Task objective: Give every line again exactly as it appears, please, but not the pictures.

Dataset excerpt:
======
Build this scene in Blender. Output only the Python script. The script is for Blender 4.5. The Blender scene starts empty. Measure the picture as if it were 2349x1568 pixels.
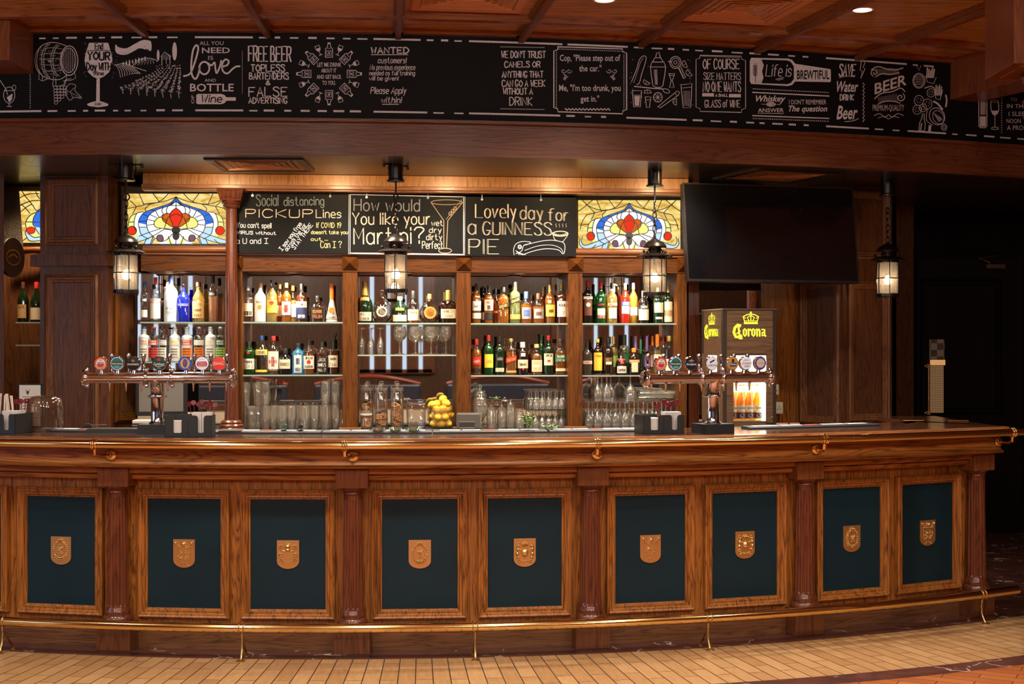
import bpy, bmesh, math, random
from math import sin, cos, tan, pi, radians, sqrt, atan2
from mathutils import Vector, Matrix
random.seed(7)
SC = bpy.context.scene
COL = SC.collection
# ------------------------------------------------------------------ camera
F, HZ, CX, EY = 3150.0, 790.0, 1174.5, 1.6
cam = bpy.data.cameras.new('camera'); camo = bpy.data.objects.new('camera', cam); COL.objects.link(camo)
cam.sensor_fit = 'HORIZONTAL'; cam.sensor_width = 36.0; cam.lens = 36.0 * F / 2349.0
cam.shift_y = (HZ - 784.0) / 2349.0
cam.clip_start = 0.1; cam.clip_end = 60
camo.location = (0, 0, EY); camo.rotation_euler = (pi / 2, 0, 0)
SC.camera = camo
# ------------------------------------------------------------------ view + world
SC.view_settings.view_transform = 'Standard'; SC.view_settings.look = 'None'
SC.view_settings.gamma = 1.0; SC.view_settings.use_curve_mapping = False
SC.view_settings.exposure = 0.25
SC.cycles.max_bounces = 8; SC.cycles.transparent_max_bounces = 32; SC.cycles.glossy_bounces = 6
SC.cycles.transmission_bounces = 4; SC.cycles.diffuse_bounces = 4
SC.cycles.sample_clamp_indirect = 3.0; SC.cycles.caustics_reflective = False; SC.cycles.caustics_refractive = False
SC.cycles.use_denoising = True
W = bpy.data.worlds.new('world'); SC.world = W; W.use_nodes = True
W.node_tree.nodes['Background'].inputs[0].default_value = (0.55, 0.62, 0.75, 1)
W.node_tree.nodes['Background'].inputs[1].default_value = 0.02
# ------------------------------------------------------------------ lights of the room, plus added fills
def lamp(name, kind, loc, energy, color=(1, .78, .52), rot=(0, 0, 0), **kw):
    l = bpy.data.lights.new(name, kind); l.energy = energy; l.color = color
    for k, v in kw.items(): setattr(l, k, v)
    o = bpy.data.objects.new(name, l); COL.objects.link(o); o.location = loc; o.rotation_euler = rot
    return o
WARM = (1.0, .74, .47); NEUT = (1.0, .90, .78); DAY = (.80, .90, 1.0)
OY_ = 9.27; CEIL = 3.466; SOF = 2.72
# recessed ceiling downlights of the room in front of the bar (two of them are in view)
DOWN = [(0.5, 7.42), (1.95, 7.64)]
DOWN_BACK = [(-3.9, 5.1), (-2.4, 5.1), (-.9, 5.1), (.6, 5.1), (2.1, 5.1), (3.4, 5.4), (-3.2, 2.4), (-1.0, 2.4), (1.2, 2.4), (3.2, 2.4), (-2.0, -.6), (0.8, -.6), (3.0, -.6)]
for x, y in DOWN:
    lamp('downlight', 'SPOT', (x, y, CEIL - .02), 190, NEUT, spot_size=radians(120), spot_blend=.8, shadow_soft_size=.06)
for x, y in DOWN_BACK:
    lamp('downlight', 'SPOT', (x, y, CEIL - .02), 210, NEUT, spot_size=radians(150), spot_blend=1.0, shadow_soft_size=.08)
# added globe lamps out of view, brightening the ceiling and bar front (the globes themselves are built with the fixtures)
FILL_GLOBES = [(-3.4, .9, 3.02), (-1.2, .5, 3.02), (1.2, .5, 3.02), (3.4, .9, 3.02)]
for g in FILL_GLOBES:
    lamp('fill_globe_light', 'POINT', g, 130, (1, .93, .84), shadow_soft_size=.19)
# three narrow windows in the wall behind the viewer
WINS = [(-3.4, 1.3), (0.2, 1.3), (3.6, 1.3)]
# warm washers under the soffit that graze the cornice, and an added, unseen spot warming the far left niche
for x in (-1.85, -1.1, -.38, .36, 1.05):
    lamp('cornice_washer', 'SPOT', (x, OY_ + x * tan(radians(5)) - .58, SOF - .03), 16, (1, .72, .38), (radians(58), 0, radians(5)), spot_size=radians(140), spot_blend=1.0, shadow_soft_size=.06)
    lamp('shelf_fill', 'SPOT', (x, OY_ + x * tan(radians(5)) - .75, SOF - .03), 62, (1, .84, .64), (radians(24), 0, radians(5)), spot_size=radians(110), spot_blend=.8, shadow_soft_size=.05)  # added fill spots without fittings, lighting the shelf rows evenly
lamp('niche_fill', 'SPOT', (-3.32, 9.22, 2.68), 60, (1, .72, .42), (radians(12), 0, 0), spot_size=radians(120), spot_blend=1., shadow_soft_size=.05)
for x in (-2.1, -.9, .3, 1.3):
    lamp('back_panel_fill', 'SPOT', (x, OY_ - .80, SOF - .03), 150, (1, .86, .68), (radians(-26), 0, 0), spot_size=radians(100), spot_blend=.8, shadow_soft_size=.05)  # added fill, no fitting: brightens the bar's back panel for the mirrors
# ------------------------------------------------------------------ places
def atd(px, py, d): return Vector(((px - CX) / F * d, d, EY - (py - HZ) / F * d))
def atz(px, py, z): return atd(px, py, (z - EY) / (-(py - HZ) / F))
YAW = radians(5.0); CU, SU = cos(YAW), sin(YAW); OY = 9.27
def BB(u, v, z): return Vector((u * CU - v * SU, OY + u * SU + v * CU, z))       # along / into / up the back wall
def hit(px, py, v):
    rx, rz = (px - CX) / F, -(py - HZ) / F
    d = (v + OY * CU) / (CU - rx * SU)
    return (rx * d * CU + (d - OY) * SU, EY + rz * d)
def ux(px, v): return hit(px, HZ, v)[0]
def zy(px, py, v): return hit(px, py, v)[1]
BC, BR = (-.967, 14.578), 7.49        # bar counter arc, radius at the plinth fronts
FC, FR = (-1.937, 21.384), 13.303     # fascia arc
def arc(o, a, z, C=BC, R=BR): return Vector((C[0] + (R + o) * sin(a), C[1] - (R + o) * cos(a), z))
def ang(px, o=0., C=BC, R=BR):
    u = (px - CX) / F; r = R + o
    A = 1 + u * u; B = -2 * (u * C[0] + C[1]); D = C[0] ** 2 + C[1] ** 2 - r * r
    d = (-B - sqrt(max(B * B - 4 * A * D, 0))) / (2 * A)
    return atan2(u * d - C[0], C[1] - d)
def fas(px, py, off=.004):
    a = ang(px, off, FC, FR); p = arc(off, a, 0, FC, FR)
    return Vector((p.x, p.y, EY - (py - HZ) / F * p.y))
def Fa(o, a, z): return arc(o, a, z, FC, FR)
# ------------------------------------------------------------------ scene graph
ROOTM = {}
def obj_new(name, data): o = bpy.data.objects.new(name, data); COL.objects.link(o); return o
def tag(o, label=None, cat=None, group=None, kind=None):
    if label: o['label'] = label
    if cat: o['category'] = cat
    if group: o['group'] = group
    if kind: o['kind'] = kind
    return o
def T(name, label, cat, loc=(0, 0, 0), rz=0., group=None):
    o = obj_new(name, None); o.empty_display_size = .05
    o.location = loc; o.rotation_euler = (0, 0, rz)
    ROOTM[o.name] = Matrix.Translation(Vector(loc)) @ Matrix.Rotation(rz, 4, 'Z')
    return tag(o, label, cat, group)
def dup(src, loc, rz=None, label=None, group=None):
    r = src.copy(); COL.objects.link(r); r.location = loc
    if rz is not None: r.rotation_euler = (0, 0, rz)
    if label: r['label'] = label
    if group: r['group'] = group
    ROOTM[r.name] = Matrix.Translation(Vector(loc)) @ Matrix.Rotation(r.rotation_euler.z, 4, 'Z')
    for ch in list(src.children):
        c = ch.copy(); COL.objects.link(c); c.parent = r
        for g in list(ch.children):
            d = g.copy(); COL.objects.link(d); d.parent = c
    return r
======
Result of this task:
Build this scene in Blender. Output only the Python script. The script is for Blender 4.5. The Blender scene starts empty. Measure the picture as if it were 2349x1568 pixels.
import bpy, bmesh, math, random
from math import sin, cos, tan, pi, radians, sqrt, atan2
from mathutils import Vector, Matrix
random.seed(7)
SC = bpy.context.scene
COL = SC.collection
# ------------------------------------------------------------------ camera
F, HZ, CX, EY = 3150.0, 790.0, 1174.5, 1.6
cam = bpy.data.cameras.new('camera'); camo = bpy.data.objects.new('camera', cam); COL.objects.link(camo)
cam.sensor_fit = 'HORIZONTAL'; cam.sensor_width = 36.0; cam.lens = 36.0 * F / 2349.0
cam.shift_y = (HZ - 784.0) / 2349.0
cam.clip_start = 0.1; cam.clip_end = 60
camo.location = (0, 0, EY); camo.rotation_euler = (pi / 2, 0, 0)
SC.camera = camo
# ------------------------------------------------------------------ view + world
SC.view_settings.view_transform = 'Standard'; SC.view_settings.look = 'None'
SC.view_settings.gamma = 1.0; SC.view_settings.use_curve_mapping = False
SC.view_settings.exposure = 0.25
SC.cycles.max_bounces = 8; SC.cycles.transparent_max_bounces = 32; SC.cycles.glossy_bounces = 6
SC.cycles.transmission_bounces = 4; SC.cycles.diffuse_bounces = 4
SC.cycles.sample_clamp_indirect = 3.0; SC.cycles.caustics_reflective = False; SC.cycles.caustics_refractive = False
SC.cycles.use_denoising = True
W = bpy.data.worlds.new('world'); SC.world = W; W.use_nodes = True
W.node_tree.nodes['Background'].inputs[0].default_value = (0.55, 0.62, 0.75, 1)
W.node_tree.nodes['Background'].inputs[1].default_value = 0.02
# ------------------------------------------------------------------ lights of the room, plus added fills
def lamp(name, kind, loc, energy, color=(1, .78, .52), rot=(0, 0, 0), **kw):
    l = bpy.data.lights.new(name, kind); l.energy = energy; l.color = color
    for k, v in kw.items(): setattr(l, k, v)
    o = bpy.data.objects.new(name, l); COL.objects.link(o); o.location = loc; o.rotation_euler = rot
    return o
WARM = (1.0, .74, .47); NEUT = (1.0, .90, .78); DAY = (.80, .90, 1.0)
OY_ = 9.27; CEIL = 3.466; SOF = 2.72
# recessed ceiling downlights of the room in front of the bar (two of them are in view)
DOWN = [(0.5, 7.42), (1.95, 7.64)]
DOWN_BACK = [(-3.9, 5.1), (-2.4, 5.1), (-.9, 5.1), (.6, 5.1), (2.1, 5.1), (3.4, 5.4), (-3.2, 2.4), (-1.0, 2.4), (1.2, 2.4), (3.2, 2.4), (-2.0, -.6), (0.8, -.6), (3.0, -.6)]
for x, y in DOWN:
    lamp('downlight', 'SPOT', (x, y, CEIL - .02), 190, NEUT, spot_size=radians(120), spot_blend=.8, shadow_soft_size=.06)
for x, y in DOWN_BACK:
    lamp('downlight', 'SPOT', (x, y, CEIL - .02), 210, NEUT, spot_size=radians(150), spot_blend=1.0, shadow_soft_size=.08)
# added globe lamps out of view, brightening the ceiling and bar front (the globes themselves are built with the fixtures)
FILL_GLOBES = [(-3.4, .9, 3.02), (-1.2, .5, 3.02), (1.2, .5, 3.02), (3.4, .9, 3.02)]
for g in FILL_GLOBES:
    lamp('fill_globe_light', 'POINT', g, 130, (1, .93, .84), shadow_soft_size=.19)
# three narrow windows in the wall behind the viewer
WINS = [(-3.4, 1.3), (0.2, 1.3), (3.6, 1.3)]
# warm washers under the soffit that graze the cornice, and an added, unseen spot warming the far left niche
for x in (-1.85, -1.1, -.38, .36, 1.05):
    lamp('cornice_washer', 'SPOT', (x, OY_ + x * tan(radians(5)) - .58, SOF - .03), 16, (1, .72, .38), (radians(58), 0, radians(5)), spot_size=radians(140), spot_blend=1.0, shadow_soft_size=.06)
    lamp('shelf_fill', 'SPOT', (x, OY_ + x * tan(radians(5)) - .75, SOF - .03), 62, (1, .84, .64), (radians(24), 0, radians(5)), spot_size=radians(110), spot_blend=.8, shadow_soft_size=.05)  # added fill spots without fittings, lighting the shelf rows evenly
lamp('niche_fill', 'SPOT', (-3.32, 9.22, 2.68), 60, (1, .72, .42), (radians(12), 0, 0), spot_size=radians(120), spot_blend=1., shadow_soft_size=.05)
for x in (-2.1, -.9, .3, 1.3):
    lamp('back_panel_fill', 'SPOT', (x, OY_ - .80, SOF - .03), 150, (1, .86, .68), (radians(-26), 0, 0), spot_size=radians(100), spot_blend=.8, shadow_soft_size=.05)  # added fill, no fitting: brightens the bar's back panel for the mirrors
# ------------------------------------------------------------------ places
def atd(px, py, d): return Vector(((px - CX) / F * d, d, EY - (py - HZ) / F * d))
def atz(px, py, z): return atd(px, py, (z - EY) / (-(py - HZ) / F))
YAW = radians(5.0); CU, SU = cos(YAW), sin(YAW); OY = 9.27
def BB(u, v, z): return Vector((u * CU - v * SU, OY + u * SU + v * CU, z))       # along / into / up the back wall
def hit(px, py, v):
    rx, rz = (px - CX) / F, -(py - HZ) / F
    d = (v + OY * CU) / (CU - rx * SU)
    return (rx * d * CU + (d - OY) * SU, EY + rz * d)
def ux(px, v): return hit(px, HZ, v)[0]
def zy(px, py, v): return hit(px, py, v)[1]
BC, BR = (-.967, 14.578), 7.49        # bar counter arc, radius at the plinth fronts
FC, FR = (-1.937, 21.384), 13.303     # fascia arc
def arc(o, a, z, C=BC, R=BR): return Vector((C[0] + (R + o) * sin(a), C[1] - (R + o) * cos(a), z))
def ang(px, o=0., C=BC, R=BR):
    u = (px - CX) / F; r = R + o
    A = 1 + u * u; B = -2 * (u * C[0] + C[1]); D = C[0] ** 2 + C[1] ** 2 - r * r
    d = (-B - sqrt(max(B * B - 4 * A * D, 0))) / (2 * A)
    return atan2(u * d - C[0], C[1] - d)
def fas(px, py, off=.004):
    a = ang(px, off, FC, FR); p = arc(off, a, 0, FC, FR)
    return Vector((p.x, p.y, EY - (py - HZ) / F * p.y))
def Fa(o, a, z): return arc(o, a, z, FC, FR)
# ------------------------------------------------------------------ scene graph
ROOTM = {}
def obj_new(name, data): o = bpy.data.objects.new(name, data); COL.objects.link(o); return o
def tag(o, label=None, cat=None, group=None, kind=None):
    if label: o['label'] = label
    if cat: o['category'] = cat
    if group: o['group'] = group
    if kind: o['kind'] = kind
    return o
def T(name, label, cat, loc=(0, 0, 0), rz=0., group=None):
    o = obj_new(name, None); o.empty_display_size = .05
    o.location = loc; o.rotation_euler = (0, 0, rz)
    ROOTM[o.name] = Matrix.Translation(Vector(loc)) @ Matrix.Rotation(rz, 4, 'Z')
    return tag(o, label, cat, group)
def dup(src, loc, rz=None, label=None, group=None):
    r = src.copy(); COL.objects.link(r); r.location = loc
    if rz is not None: r.rotation_euler = (0, 0, rz)
    if label: r['label'] = label
    if group: r['group'] = group
    ROOTM[r.name] = Matrix.Translation(Vector(loc)) @ Matrix.Rotation(r.rotation_euler.z, 4, 'Z')
    for ch in list(src.children):
        c = ch.copy(); COL.objects.link(c); c.parent = r
        for g in list(ch.children):
            d = g.copy(); COL.objects.link(d); d.parent = c
    return r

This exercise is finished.